Ambassador to Libya back in Canada amid controversy
Foreign Affairs review underway after husband worked on Gadhafi regime project
The woman who led Canada's diplomatic mission in Libya throughout the Arab Spring and the start of the country's rebuilding is back in Canada.
Ambassador Sandra McCardell is no longer the top diplomat to Libya, a spokesman for Foreign Affairs Minister John Baird said.
"Ms. McCardell is the former ambassador to Libya and is currently waiting on her next assignment," Chris Day said.
"Our chargé d’affaires in Tripoli [the Libyan capital] will continue to serve as the interim head of mission until a new ambassador is selected."
McCardell was running the Canadian embassy when protests first broke out against the regime of then-Libyan leader Moammar Gadhafi. She led the effort to evacuate Canadians, and she and her family escaped on one of the flights out of the country. She returned to Libya last fall as the opposition closed in on Gadhafi.
CBC News reported last month that SNC-Lavalin had hired McCardell's husband, Edis Zagorac, to work as part of a military-civilian engineering unit that the Canadian engineering firm created with the Gadhafi regime.
SNC-Lavalin, which has billions of dollars in contracts with Libya, hired the ambassador’s husband for the project shortly after her appointment to Libya.
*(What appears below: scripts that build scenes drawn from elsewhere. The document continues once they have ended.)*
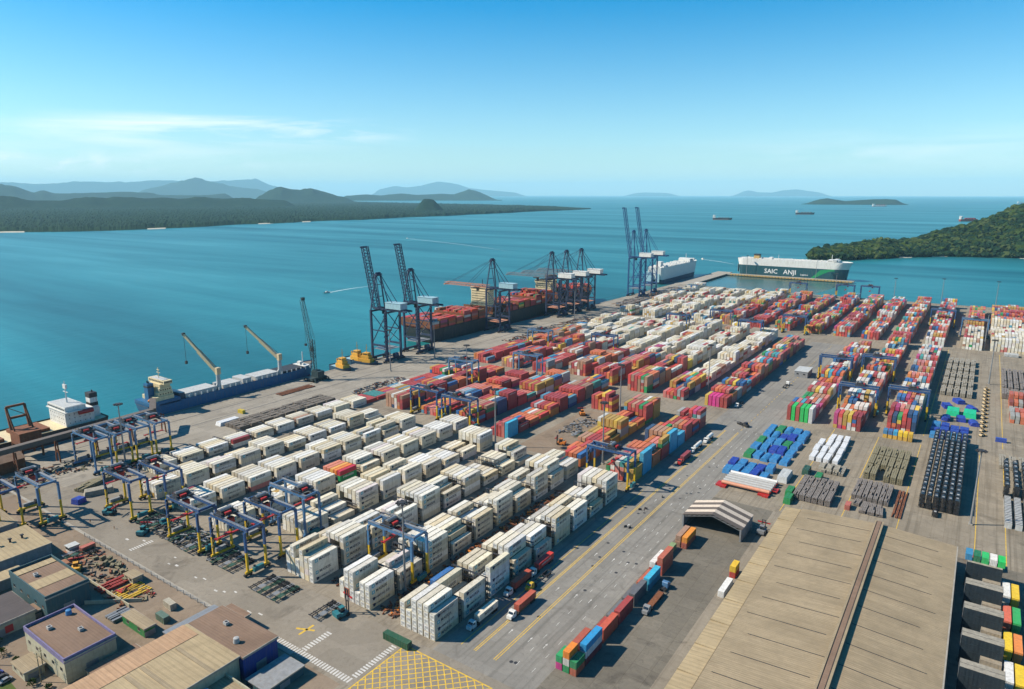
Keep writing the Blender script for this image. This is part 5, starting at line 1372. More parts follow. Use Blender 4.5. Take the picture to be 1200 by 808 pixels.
# small open building in the truck road and booths
shed('small grey drive-through building standing in the truck road', -128, 632, -117, 652, 5.5, 'bwall', 'hatch', None, .3)
shed('blue site cabin standing among dark cargo at the quay', -395, 563, -386, 570, 5.2, 'shipblue', 'tarpblue', None, .1)
shed('blue and white two storey site office by the three close quay cranes', -398, 715, -388, 724, 7.5, 'white', 'tarpblue', None, .1)

# ------------------------------------------------------------------ lamp masts and poles
mb = MB(); mb.tube((0, 0, 0), (0, 0, 39), .55, 10, 0, .28); mast0 = mb.mesh('pole', ['steel'])
mb = MB(); mb.tube((0, 0, 38.6), (0, 0, 39.2), 1.6, 12, 0)
for k in range(8):
    a = k * math.pi / 4; mb.cbox((2.1 * math.cos(a), 2.1 * math.sin(a), 38.7), (.9, .9, .6), 0); mb.beam((0, 0, 39), (2.1 * math.cos(a), 2.1 * math.sin(a), 39), .15)
head0 = mb.mesh('lamp_ring', ['dark'])
mb = MB(); mb.cbox((0, 0, .3), (1.8, 1.8, .6)); foot0 = mb.mesh('footing', ['concrete'])
def mast(label, x, y, h=40):
    t = thing('lamp_mast', label, 'lamp mast', (x, y, .012), 0, 'high lamp masts'); s = h / 40
    link('pole', mast0, t); link('lamp_ring', head0, t); link('footing', foot0, t); t.scale = (1, 1, s)
for a in [('tall lamp mast beside the dark cargo rows at the edge of the right hand laydown', 10.2, 385.5), ('lamp mast rising in front of the light blue and yellow gantry crane', -181.0, 184.5), ('lamp mast near the bulk carrier funnel', -411.5, 186),
          ('lamp mast between the reefer lanes and the cyan containers', -246.2, 338), ('lamp mast at the deep blue gantry crane over the roadside lane', -176, 352), ('lamp mast by the short orange and green stack', -208, 442),
          ('lamp mast beside the dark gap in the roadside lane', -177, 545), ('lamp mast on the quay by the tugs', -440, 440), ('lamp mast on the quay before the container ship stern', -441, 503),
          ('lamp mast over the maroon stacks behind the raised quay cranes', -342, 430), ('lamp mast on the quay at the lowered booms', -432, 770), ('lamp mast against the basin, nearest the car carrier bow', -187, 1166),
          ('slim lamp mast standing against the basin water beside the last blue gantry crane', -104, 1150), ('lamp mast against the basin behind the pale yellow stacks', -45, 1182), ('lamp mast against the basin behind the red and white stacks', 21, 1186),
          ('lamp mast at the far edge of the broad white stack', 55, 1190), ('lamp mast near the pale gantry crane over the white stack', 11, 860), ('lamp mast beside the line of yellow machines', 16, 700), ('lamp mast on the finger pier', -395, 1412), ('lamp mast in front of the car carrier lettering', -262, 1404)]:
    mast(*a)
for i, (x, y, lab) in enumerate([(-268, 68, 'wooden power pole with crossarms by the parked cars'), (-246, 76.5, 'wooden power pole against the pale office block'), (-243.5, 74.5, 'second wooden power pole against the pale office block, by the lean-to')]):
    t = thing('power_pole', lab, 'power pole', (x, y, .005), 0, 'wooden power poles')
    mb = MB(); mb.tube((0, 0, 0), (0, 0, 11), .18, 8, 0, .13); mb.build('pole', ['timber'], t)
    mb = MB(); mb.beam((-1.5, -.2, 10.4), (1.5, -.2, 10.4), .16); mb.beam((-1.2, -.2, 9.4), (1.2, -.2, 9.4), .16); mb.build('crossarm', ['timber'], t)

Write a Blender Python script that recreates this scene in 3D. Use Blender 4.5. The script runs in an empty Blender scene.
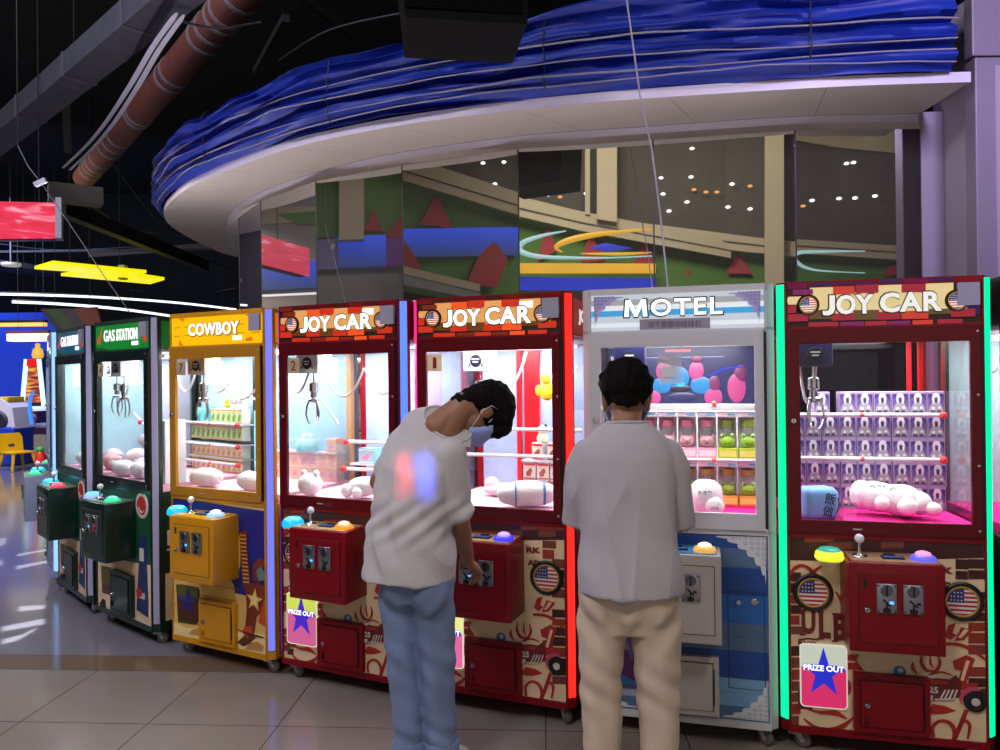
import bpy, bmesh, math, random
from mathutils import Vector, Matrix, Euler
R = math.radians
random.seed(7)
SC = bpy.context.scene
COL = SC.collection
# ------------------------------------------------------------------ render look
SC.view_settings.view_transform = 'Standard'
SC.view_settings.look = 'None'
SC.view_settings.gamma = 1.0
SC.view_settings.use_curve_mapping = False
SC.view_settings.exposure = 0.0
cy = SC.cycles
cy.use_denoising = True
cy.max_bounces = 10
cy.transparent_max_bounces = 16
cy.glossy_bounces = 5
cy.diffuse_bounces = 3
cy.sample_clamp_indirect = 4.0
cy.caustics_reflective = False
cy.caustics_refractive = False

# ------------------------------------------------------------------ camera (phone held at eye height)
CAM_H, FPX, PITCH, ROLL = 1.5685, 750.0, 0.00285, 0.0106
cam_d = bpy.data.cameras.new('camera')
cam_d.sensor_width = 36.0
cam_d.lens = 27.0
cam_d.clip_end = 200
cam = bpy.data.objects.new('camera', cam_d)
COL.objects.link(cam)
_f = Vector((0, math.cos(PITCH), math.sin(PITCH)))
_u = Vector((0, -math.sin(PITCH), math.cos(PITCH)))
_x = Vector((1, 0, 0))
_c, _s = math.cos(ROLL), math.sin(ROLL)
CR = _x * _c - _u * _s
CU = _x * _s + _u * _c
# image right = c*X + s*up ; image up = c*up - s*X  (the horizon climbs to the right)
CAMP = Vector((0, 0, CAM_H))
M = Matrix((CR, CU, -_f)).transposed().to_4x4()
M.translation = CAMP
cam.matrix_world = M
SC.camera = cam

def ray(px, py):
    return (_f * FPX + CR * (px - 500) - CU * (py - 375)).normalized()
def at_z(px, py, z):
    d = ray(px, py); return CAMP + d * ((z - CAM_H) / d.z)
def at_y(px, py, y):
    d = ray(px, py); return CAMP + d * (y / d.y)

# ------------------------------------------------------------------ materials
def C(h):
    h = h.lstrip('#')
    o = []
    for i in (0, 2, 4):
        v = int(h[i:i+2], 16) / 255
        o.append(v / 12.92 if v <= 0.04045 else ((v + 0.055) / 1.055) ** 2.4)
    return (o[0], o[1], o[2], 1.0)
MATS = {}
def pm(name, col, rough=0.5, metal=0.0, noise=0.0, scale=12.0, bump=0.0, spec=0.5, coat=0.0):
    if name in MATS: return MATS[name]
    m = bpy.data.materials.new(name); m.use_nodes = True
    n = m.node_tree.nodes; l = m.node_tree.links
    b = n['Principled BSDF']
    c = C(col) if isinstance(col, str) else col
    b.inputs['Base Color'].default_value = c
    b.inputs['Roughness'].default_value = rough
    b.inputs['Metallic'].default_value = metal
    b.inputs['Specular IOR Level'].default_value = spec
    b.inputs['Coat Weight'].default_value = coat
    if noise or bump:
        tc = n.new('ShaderNodeTexCoord'); nt = n.new('ShaderNodeTexNoise')
        nt.inputs['Scale'].default_value = scale; nt.inputs['Detail'].default_value = 5
        l.new(tc.outputs['Object'], nt.inputs['Vector'])
        if noise:
            mx = n.new('ShaderNodeMix'); mx.data_type = 'RGBA'
            mx.inputs['A'].default_value = tuple(max(0, x * (1 - noise)) for x in c[:3]) + (1,)
            mx.inputs['B'].default_value = tuple(min(1, x * (1 + noise)) for x in c[:3]) + (1,)
            l.new(nt.outputs['Fac'], mx.inputs['Factor'])
            l.new(mx.outputs['Result'], b.inputs['Base Color'])
        if bump:
            bp = n.new('ShaderNodeBump'); bp.inputs['Strength'].default_value = bump
            bp.inputs['Distance'].default_value = 0.02
            l.new(nt.outputs['Fac'], bp.inputs['Height']); l.new(bp.outputs['Normal'], b.inputs['Normal'])
    MATS[name] = m
    return m
def em(name, col, strength=1.0, base=0.3):
    """something that gives off light: a lamp, a backlit sign, a screen"""
    if name in MATS: return MATS[name]
    m = bpy.data.materials.new(name); m.use_nodes = True
    b = m.node_tree.nodes['Principled BSDF']
    c = C(col) if isinstance(col, str) else col
    b.inputs['Base Color'].default_value = tuple(x * base for x in c[:3]) + (1,)
    b.inputs['Roughness'].default_value = 0.35
    b.inputs['Emission Color'].default_value = c
    b.inputs['Emission Strength'].default_value = strength
    MATS[name] = m
    return m
def glass(name, tint=(1, 1, 1), refl=1.0, ior=1.35, body=0.0, bodycol=(.8, .85, .9, 1)):
    """thin clear pane"""
    if name in MATS: return MATS[name]
    m = bpy.data.materials.new(name); m.use_nodes = True
    n = m.node_tree.nodes; l = m.node_tree.links
    n.clear()
    out = n.new('ShaderNodeOutputMaterial')
    tr = n.new('ShaderNodeBsdfTransparent'); tr.inputs['Color'].default_value = (*tint, 1)
    gl = n.new('ShaderNodeBsdfGlossy'); gl.inputs['Roughness'].default_value = 0.02
    fr = n.new('ShaderNodeFresnel'); fr.inputs['IOR'].default_value = ior
    mt = n.new('ShaderNodeMath'); mt.operation = 'MULTIPLY'; mt.inputs[1].default_value = refl
    mx = n.new('ShaderNodeMixShader')
    l.new(fr.outputs[0], mt.inputs[0]); l.new(mt.outputs[0], mx.inputs['Fac'])
    last = tr
    if body:
        df = n.new('ShaderNodeBsdfDiffuse'); df.inputs['Color'].default_value = bodycol
        m2 = n.new('ShaderNodeMixShader'); m2.inputs['Fac'].default_value = body
        l.new(tr.outputs[0], m2.inputs[1]); l.new(df.outputs[0], m2.inputs[2]); last = m2
    l.new(last.outputs[0], mx.inputs[1]); l.new(gl.outputs[0], mx.inputs[2])
    l.new(mx.outputs[0], out.inputs['Surface'])
    MATS[name] = m
    return m

def thin(name, col, trans=.6):
    if name in MATS: return MATS[name]
    m = bpy.data.materials.new(name); m.use_nodes = True
    n = m.node_tree.nodes; l = m.node_tree.links
    b = n['Principled BSDF']; b.inputs['Base Color'].default_value = C(col); b.inputs['Roughness'].default_value = .7
    t = n.new('ShaderNodeBsdfTranslucent'); t.inputs['Color'].default_value = C(col)
    x = n.new('ShaderNodeMixShader'); x.inputs['Fac'].default_value = trans
    l.new(b.outputs[0], x.inputs[1]); l.new(t.outputs[0], x.inputs[2])
    l.new(x.outputs[0], n['Material Output'].inputs['Surface'])
    MATS[name] = m
    return m

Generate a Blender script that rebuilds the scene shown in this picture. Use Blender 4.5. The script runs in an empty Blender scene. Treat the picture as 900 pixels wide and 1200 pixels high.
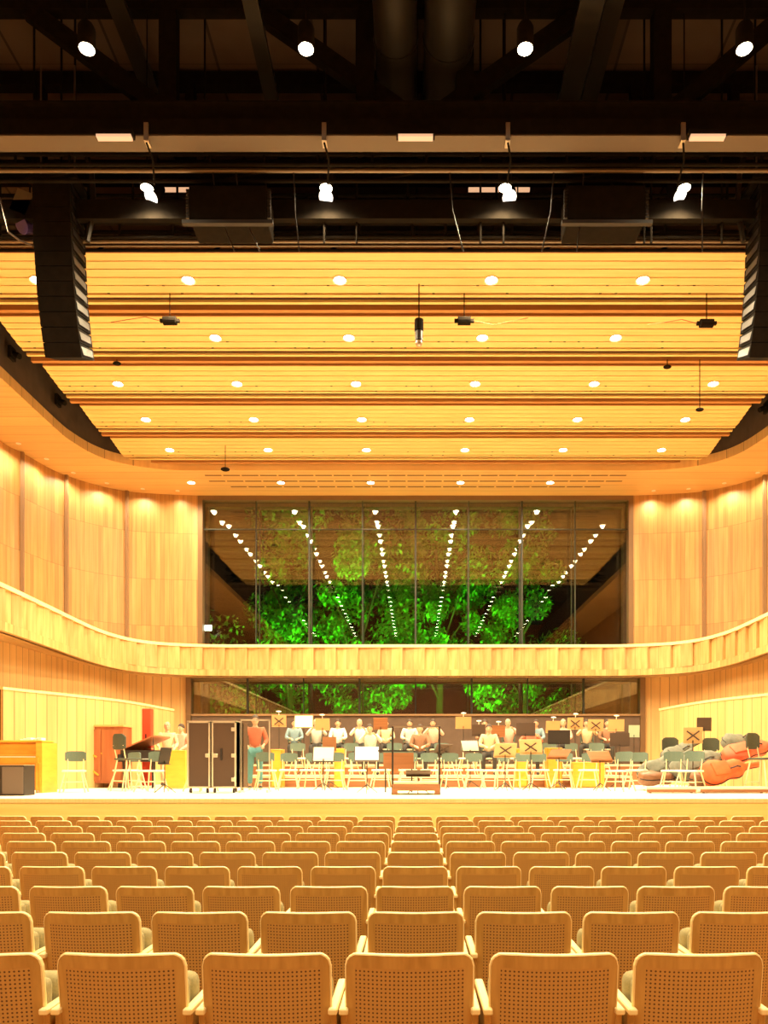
import bpy, bmesh, math, random
from mathutils import Vector, Matrix
random.seed(7)
PI = math.pi
SC = bpy.context.scene
COL = SC.collection
EYE = 1.65
F = 880.0
VX, VY = 487.0, 896.0

# ---------------------------------------------------------------- camera, world, exposure
cam = bpy.data.objects.new('camera', bpy.data.cameras.new('camera'))
COL.objects.link(cam)
cam.location = (0, 0, EYE)
cam.rotation_euler = (PI/2, 0, 0)
cam.data.sensor_fit = 'AUTO'
cam.data.sensor_width = 36
cam.data.lens = F/1200*36
cam.data.shift_x = -(VX-450)/1200
cam.data.shift_y = (VY-600)/1200
cam.data.clip_end = 300
SC.camera = cam
W = bpy.data.worlds.new('night'); SC.world = W
W.use_nodes = True
W.node_tree.nodes['Background'].inputs[0].default_value = (.35, .5, .3, 1)
W.node_tree.nodes['Background'].inputs[1].default_value = .004
SC.view_settings.view_transform = 'Standard'
SC.view_settings.look = 'None'
SC.view_settings.gamma = 1
SC.view_settings.exposure = 0.0
SC.view_settings.use_curve_mapping = False

STAGE_W = 440      # power of each downlight over the stage
HALL_W = 240       # power of each hall lamp
WARM = (1.0, .82, .50)

def lamp(name, kind, loc, energy, color, parent=None, size=.08, angle=150, blend=.6, rot=(0, 0, 0)):
    l = bpy.data.lights.new(name, kind)
    l.energy = energy; l.color = color
    if kind == 'SPOT':
        l.spot_size = math.radians(angle); l.spot_blend = blend; l.shadow_soft_size = size
    elif kind == 'AREA':
        l.shape = 'RECTANGLE'; l.size = size; l.size_y = angle
    else:
        l.shadow_soft_size = size
    o = bpy.data.objects.new(name, l); COL.objects.link(o)
    o.location = loc; o.rotation_euler = rot
    if parent: o.parent = parent
    return o

# garden floodlights outside the glass
for gx in (-5, 0, 4.5):
    lamp('garden_flood', 'SPOT', (gx*.8+.2, 29.2, .8), 9000, (.22, 1.0, .06), size=.15, angle=75, blend=1, rot=(math.radians(157), 0, 0))
    lamp('garden_flood', 'SPOT', (gx, 28.6, .6), 1300, (.2, 1.0, .07), size=.15, angle=120, blend=.8,
         rot=(math.radians(146), 0, 0))

# ---------------------------------------------------------------- helpers
def XP(px, d): return (px-VX)*d/F
def HP(py, d): return EYE+(VY-py)*d/F

class MB:
    """collects shapes for ONE mesh object"""
    def __init__(s):
        s.v = []; s.f = []; s.uv = []
    def add(s, vs, fs, uvs=None):
        n = len(s.v); s.v += [tuple(v) for v in vs]
        for i, f in enumerate(fs):
            s.f.append(tuple(a+n for a in f))
            s.uv.append(uvs[i] if uvs else None)
        return s
    def box(s, x0, x1, y0, y1, z0, z1, M=None):
        vs = [Vector(p) for p in ((x0,y0,z0),(x1,y0,z0),(x1,y1,z0),(x0,y1,z0),(x0,y0,z1),(x1,y0,z1),(x1,y1,z1),(x0,y1,z1))]
        if M: vs = [M @ v for v in vs]
        return s.add(vs, [(0,3,2,1),(4,5,6,7),(0,1,5,4),(1,2,6,5),(2,3,7,6),(3,0,4,7)])
    def cbox(s, c, d, M=None):
        return s.box(c[0]-d[0]/2, c[0]+d[0]/2, c[1]-d[1]/2, c[1]+d[1]/2, c[2]-d[2]/2, c[2]+d[2]/2, M)
    def rbox(s, x0, x1, y0, y1, z0, z1, r, seg=2):
        bm = bmesh.new(); bmesh.ops.create_cube(bm, size=1)
        for v in bm.verts:
            v.co = Vector(((x0+x1)/2+v.co.x*(x1-x0), (y0+y1)/2+v.co.y*(y1-y0), (z0+z1)/2+v.co.z*(z1-z0)))
        bmesh.ops.bevel(bm, geom=bm.edges[:], offset=r, segments=seg, affect='EDGES', profile=.5)
        bm.verts.index_update()
        s.add([v.co.copy() for v in bm.verts], [[v.index for v in f.verts] for f in bm.faces]); bm.free()
        return s
    def tube(s, p, q, r, n=8, r2=None, caps=True):
        p, q = Vector(p), Vector(q); r2 = r if r2 is None else r2
        d = (q-p).normalized(); a = d.orthogonal().normalized(); b = d.cross(a)
        vs = [p+(a*math.cos(2*PI*i/n)+b*math.sin(2*PI*i/n))*r for i in range(n)]
        vs += [q+(a*math.cos(2*PI*i/n)+b*math.sin(2*PI*i/n))*r2 for i in range(n)]
        fs = [(i, (i+1) % n, n+(i+1) % n, n+i) for i in range(n)]
        if caps: fs += [tuple(range(n))[::-1], tuple(range(n, 2*n))]
        return s.add(vs, fs)
    def path(s, pts, r, n=6):
        for a, b in zip(pts, pts[1:]): s.tube(a, b, r, n)
        return s
    def bar(s, p, q, w, h):
        """square bar between two points"""
        p, q = Vector(p), Vector(q); d = (q-p).normalized()
        up = Vector((0,0,1)) if abs(d.z) < .95 else Vector((0,1,0))
        a = d.cross(up).normalized(); b = a.cross(d)
        vs = []
        for c in (p, q):
            vs += [c-a*w/2-b*h/2, c+a*w/2-b*h/2, c+a*w/2+b*h/2, c-a*w/2+b*h/2]
        return s.add(vs, [(3,2,1,0),(4,5,6,7),(0,1,5,4),(1,2,6,5),(2,3,7,6),(3,0,4,7)])
    def lathe(s, prof, c=(0,0,0), n=16, M=None, caps=True):
        vs = []
        for r, z in prof:
            for i in range(n):
                v = Vector((c[0]+r*math.cos(2*PI*i/n), c[1]+r*math.sin(2*PI*i/n), c[2]+z))
                vs.append(M @ v if M else v)
        fs = []
        for k in range(len(prof)-1):
            for i in range(n):
                j = (i+1) % n
                fs.append((k*n+i, k*n+j, (k+1)*n+j, (k+1)*n+i))
        if caps and prof[0][0] > 0: fs.append(tuple(range(n))[::-1])
        if caps and prof[-1][0] > 0: fs.append(tuple(range((len(prof)-1)*n, len(prof)*n)))
        return s.add(vs, fs)
    def ball(s, c, r, sc=(1,1,1), n=12, m=8, M=None):
        prof = [(math.sin(PI*k/m), -math.cos(PI*k/m)) for k in range(m+1)]
        vs = []; fs = []
        for a, z in prof:
            for i in range(n):
                v = Vector((c[0]+r*sc[0]*a*math.cos(2*PI*i/n), c[1]+r*sc[1]*a*math.sin(2*PI*i/n), c[2]+r*sc[2]*z))
                vs.append(M @ v if M else v)
        for k in range(m):
            for i in range(n):
                j = (i+1) % n
                fs.append((k*n+i, k*n+j, (k+1)*n+j, (k+1)*n+i))
        return s.add(vs, fs)
    def ribbon(s, pts, z0, z1, flip=False, uv0=0.0):
        """vertical band along a plan curve; UV in metres (arc length, height)"""
        L = uv0
        for (ax, ay), (bx, by) in zip(pts, pts[1:]):
            l = math.hypot(bx-ax, by-ay)
            vs = [(ax,ay,z0),(bx,by,z0),(bx,by,z1),(ax,ay,z1)]
            uv = [(L,z0),(L+l,z0),(L+l,z1),(L,z1)]
            if flip: s.add(vs, [(3,2,1,0)], [uv[::-1]])
            else: s.add(vs, [(0,1,2,3)], [uv])
            L += l
        return s
    def wall(s, pts, z0, z1, t):
        """thick vertical band; t signed offset to the left of travel"""
        off = offset(pts, t)
        s.ribbon(pts, z0, z1); s.ribbon(off, z0, z1, True)
        for (a, b, c, d) in zip(pts, pts[1:], off, off[1:]):
            for z in (z0, z1):
                q = [(a[0],a[1],z),(b[0],b[1],z),(d[0],d[1],z),(c[0],c[1],z)]
                s.add(q, [(0,1,2,3)], [[(p[0],p[1]) for p in q]])
        for k in (0, -1):
            a, c = pts[k], off[k]
            s.add([(a[0],a[1],z0),(c[0],c[1],z0),(c[0],c[1],z1),(a[0],a[1],z1)], [(0,1,2,3)], [[(0,z0),(t,z0),(t,z1),(0,z1)]])
        return s
    def slab(s, A, B, z, t=0):
        """horizontal band between two curves of equal length"""
        for zz in ((z, z+t) if t else (z,)):
            for a, b, c, d in zip(A, A[1:], B, B[1:]):
                q = [(a[0],a[1],zz),(b[0],b[1],zz),(d[0],d[1],zz),(c[0],c[1],zz)]
                s.add(q, [(0,1,2,3)], [[(p[0],p[1]) for p in q]])
        return s
    def mesh(s, name, mat, smooth=False):
        me = bpy.data.meshes.new(name)
        me.from_pydata(s.v, [], s.f)
        if any(u for u in s.uv):
            ul = me.uv_layers.new(name='UVMap')
            k = 0
            for f, u in zip(s.f, s.uv):
                for j in range(len(f)):
                    ul.data[k].uv = u[j] if u else (0, 0)
                    k += 1
        for m in (mat if isinstance(mat, (list, tuple)) else [mat]): me.materials.append(m)
        if smooth:
            me.polygons.foreach_set('use_smooth', [True]*len(me.polygons))
            try: me.set_sharp_from_angle(angle=math.radians(40))
            except Exception: pass
        me.update()
        return me
    def build(s, name, mat, parent=None, smooth=False, loc=None, rot=None):
        return link(name, s.mesh(name, mat, smooth), parent, loc, rot)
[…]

The discovery led Baird to request a review in January, 2012 into potential conflict of interest and to re-examine the Canadian government's policies on companies doing work for foreign militaries.
On language training
While a Quebec newspaper reported McCardell stepped down from her posting, a senior government official says she has been in Ottawa since November on intensive Arabic language training.
McCardell leaving her post in Tripoli has nothing to do with her husband's work with SNC-Lavalin, the official said. The report Baird requested is being finalized, but it appears McCardell was diligent and wanted to make sure she didn't appear to do anything wrong, the official said, who spoke on condition of anonymity.
Speaking to CBC News in February, Baird's spokesman, Joseph Lavoie, said that "Ambassador McCardell did seek the proper guidance from the department's values and ethics division."
But Lavoie also said Baird only learned on Jan. 18 of Zagorac’s work with SNC-Lavalin involving the controversial Libyan projects, prompting the minister to request the review and report.
Lavoie also said Baird "has been clear on his views of Ambassador McCardell's great work in ensuring the safety of Canadians on the ground in the lead up to the liberation of Libya."
McCardell has a history of working in diplomatic hotspots, starting her career in Israel before moving to Bosnia and then Lebanon, according to a 2009 biography provided by the Department of Foreign Affairs.
Gadhafi launched a bloody battle to repress the protests, including ordering Libyan pilots to strafe demonstrators. McCardell led efforts to evacuate Canadians from the country.
The UN Security Council voted in March, 2011 to approve a mission to protect civilians in the country and to order strict sanctions against the regime. Canada took part in the six-month NATO mission, which saw Gadhafi captured and killed last fall. McCardell was there to reopen the Canadian embassy in Tripoli in September 2011.